Tell us about that vent pipe. I don't see a vent for a sealed gasketed pit in your photo.


French drains are not behind drywall. They are underground, and thus you don't see them. That pipe coming into the side probably does come from a perimeter drain.

When you do your leak test, you cannot expect to hold water above the bottom of that side pipe.

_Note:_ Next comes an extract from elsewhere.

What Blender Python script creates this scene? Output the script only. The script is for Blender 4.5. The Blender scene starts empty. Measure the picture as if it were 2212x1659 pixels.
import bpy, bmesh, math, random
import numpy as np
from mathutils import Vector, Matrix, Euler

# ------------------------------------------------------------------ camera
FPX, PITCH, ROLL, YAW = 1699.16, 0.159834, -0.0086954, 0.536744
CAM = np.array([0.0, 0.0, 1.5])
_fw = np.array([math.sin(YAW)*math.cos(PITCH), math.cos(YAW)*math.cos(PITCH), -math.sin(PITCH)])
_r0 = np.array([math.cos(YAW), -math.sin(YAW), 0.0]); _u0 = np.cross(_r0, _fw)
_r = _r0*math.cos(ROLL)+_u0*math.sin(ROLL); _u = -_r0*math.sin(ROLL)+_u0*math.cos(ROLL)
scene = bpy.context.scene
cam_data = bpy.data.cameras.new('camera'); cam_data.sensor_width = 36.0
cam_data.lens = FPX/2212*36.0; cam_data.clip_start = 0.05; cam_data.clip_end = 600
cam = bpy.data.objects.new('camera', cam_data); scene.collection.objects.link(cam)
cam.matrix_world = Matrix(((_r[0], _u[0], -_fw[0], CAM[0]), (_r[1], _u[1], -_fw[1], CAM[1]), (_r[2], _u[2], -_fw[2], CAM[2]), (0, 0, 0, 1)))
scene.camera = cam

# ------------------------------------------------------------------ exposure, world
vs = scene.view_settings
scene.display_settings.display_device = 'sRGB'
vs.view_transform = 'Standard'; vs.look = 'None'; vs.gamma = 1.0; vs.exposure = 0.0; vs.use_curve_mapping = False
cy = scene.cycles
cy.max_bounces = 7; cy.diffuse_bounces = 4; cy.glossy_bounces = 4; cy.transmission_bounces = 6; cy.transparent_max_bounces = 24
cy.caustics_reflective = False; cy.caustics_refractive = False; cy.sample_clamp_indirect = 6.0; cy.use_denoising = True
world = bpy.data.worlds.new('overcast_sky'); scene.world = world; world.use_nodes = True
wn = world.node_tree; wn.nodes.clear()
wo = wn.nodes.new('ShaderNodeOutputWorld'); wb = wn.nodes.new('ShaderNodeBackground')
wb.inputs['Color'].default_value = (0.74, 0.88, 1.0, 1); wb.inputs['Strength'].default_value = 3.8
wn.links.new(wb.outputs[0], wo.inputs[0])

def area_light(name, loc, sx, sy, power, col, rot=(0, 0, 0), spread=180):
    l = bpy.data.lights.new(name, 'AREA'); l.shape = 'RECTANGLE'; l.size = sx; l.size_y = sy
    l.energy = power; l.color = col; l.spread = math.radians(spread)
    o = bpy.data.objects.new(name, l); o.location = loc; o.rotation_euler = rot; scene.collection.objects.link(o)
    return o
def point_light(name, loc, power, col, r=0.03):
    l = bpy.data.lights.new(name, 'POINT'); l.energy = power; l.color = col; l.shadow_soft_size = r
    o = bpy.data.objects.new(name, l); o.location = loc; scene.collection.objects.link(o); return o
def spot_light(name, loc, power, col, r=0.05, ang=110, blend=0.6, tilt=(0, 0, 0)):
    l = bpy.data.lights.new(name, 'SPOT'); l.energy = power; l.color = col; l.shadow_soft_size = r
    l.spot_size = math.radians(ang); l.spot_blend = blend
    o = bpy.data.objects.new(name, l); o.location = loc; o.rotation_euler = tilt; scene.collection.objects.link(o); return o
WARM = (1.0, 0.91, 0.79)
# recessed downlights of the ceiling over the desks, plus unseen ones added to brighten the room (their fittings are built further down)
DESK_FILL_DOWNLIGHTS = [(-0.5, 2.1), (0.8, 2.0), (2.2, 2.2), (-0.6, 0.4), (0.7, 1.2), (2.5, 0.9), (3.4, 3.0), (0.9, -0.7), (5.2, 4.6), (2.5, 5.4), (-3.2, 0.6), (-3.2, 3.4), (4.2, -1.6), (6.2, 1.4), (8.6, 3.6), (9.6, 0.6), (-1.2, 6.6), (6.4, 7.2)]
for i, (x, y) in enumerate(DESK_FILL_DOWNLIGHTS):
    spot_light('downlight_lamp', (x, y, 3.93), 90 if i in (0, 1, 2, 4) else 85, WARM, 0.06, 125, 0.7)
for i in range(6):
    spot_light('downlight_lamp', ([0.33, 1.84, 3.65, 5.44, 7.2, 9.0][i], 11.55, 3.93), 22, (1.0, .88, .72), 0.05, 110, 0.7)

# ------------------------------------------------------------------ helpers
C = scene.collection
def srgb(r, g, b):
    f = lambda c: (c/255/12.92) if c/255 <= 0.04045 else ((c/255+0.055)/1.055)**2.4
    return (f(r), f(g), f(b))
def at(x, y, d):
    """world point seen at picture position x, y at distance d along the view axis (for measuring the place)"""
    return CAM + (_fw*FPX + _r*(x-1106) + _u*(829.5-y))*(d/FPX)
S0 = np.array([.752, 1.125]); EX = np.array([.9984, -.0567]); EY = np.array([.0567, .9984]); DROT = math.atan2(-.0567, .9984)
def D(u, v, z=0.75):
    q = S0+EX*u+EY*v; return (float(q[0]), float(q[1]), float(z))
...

I have everything disconnected. Vent pipe is definitely there, just removed for re-piping job. The previous owner just had a sewage pump laying in there with a piece of plexi glass hand cut in a circle, hole sawed for piping, and it just laid on top. On extremely hot days I use to smell it too, but since my basement bathroom has been removed for remodel (I will eventually finish it), the smell has gone away on really hot days in garage. I just haven't tackled it yet because of it not being in use. It appears from looking at things around the house, the water came rushing through the garage doors as my driveway channel in the front of the doors clogged and filled with water, so water came rushing right over it and came underneath both doors. So it filled it up that way. Bi-level house by the way. I since bought a nice new lid and I'm going to repipe only the discharge tomorrow for now. I have to drain a washing machine hook up and a garage sink to that vent pipe but both aren't there yet so I will do that another day.

My thought is to hook the discharge pipe back up just in case we get rain like this ever again I will unbolt and prop up the lid so it can empty in there and pump out. I've never experienced a storm like we had since we lived here rain wise. It dumped several inches of rain at a rapid pace and everything in the neighborhood flooded. I will also take care of the driveway drainage clog as well.

1. Should I prop the new pump up like this guy half did with a rock and a brick (I will do all 3 legs with something better to level)? Is the reasoning so it doesn't suck up something like a rock or anything else a kid would flush?